Será que uma lei mais rigorosa colucionará as mazelas de exclusão social que afligem jovens pobres no Brasil? Ou só promoverá uma maior superlotação das instituições correcionais voltadas a jovens em conflito com a lei?
Mais importante: o que é mais eficaz para combater a delinquencia juvenil, repressão maior ou inclusão social efetiva?
Talvez refletir sobre o caso de uma juventude de outra sociedade contribua para perspectivas novas para as questões acima,a saber, a sociedade alemã e a transição de sua juventude nos anos 1930 para os anos 1960.

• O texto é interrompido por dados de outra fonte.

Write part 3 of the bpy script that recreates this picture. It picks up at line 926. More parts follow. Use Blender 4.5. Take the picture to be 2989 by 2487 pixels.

Se a juventude hitlerista constitui uma chaga histórica que até hoje muita vergonha causa ao cidadão alemão comum (bem diferente da indiferença para com a herança de 4 séculos de escravidão que o brasileiro comum demonstra), trinta anos depois tal mentalidade foi abolida da sociabilidade dos alemães (os grupos genuinamente nazistas constituem uma minoria ínfima da demografia alemã contemporânea) graças a um grande pacto social que, operacionalizado por um sistema educacional amplo, universal, interdisciplinar e de qualidade; transformou as mentes da juventude alemã. Desnazificada desde os anos 1960, hoje a Alemanha é o Estado da Europa que mais investe em Direitos Humanos e em Meio Ambiente.
Um pacto social transformou a sociedade alemã em 30 anos. Qual o pacto social acalentado pela sociedade brasileira para sua juventude? Se o Brasil se preocupar de fato em reduzir suas impiedosas desigualdades sociais, não precisará de leis que criminalizem seu futuro, ou melhor, sua juventude. Afinal de contas, quem tem satisfatórias oportunidades de inclusão social tenderá a ter menos motivos para cometer delitos.
Finalizando, como obter esse pacto social?Com o que falta à sociedade brasileira muito mais do que leis que criminalizem a juventude: auto-conhecimento de sua história, auto-crítica de suas desigualdades estruturais e coragem para dividir as riquezas do Brasil equitativamente entre todos os/as brasileiros/as.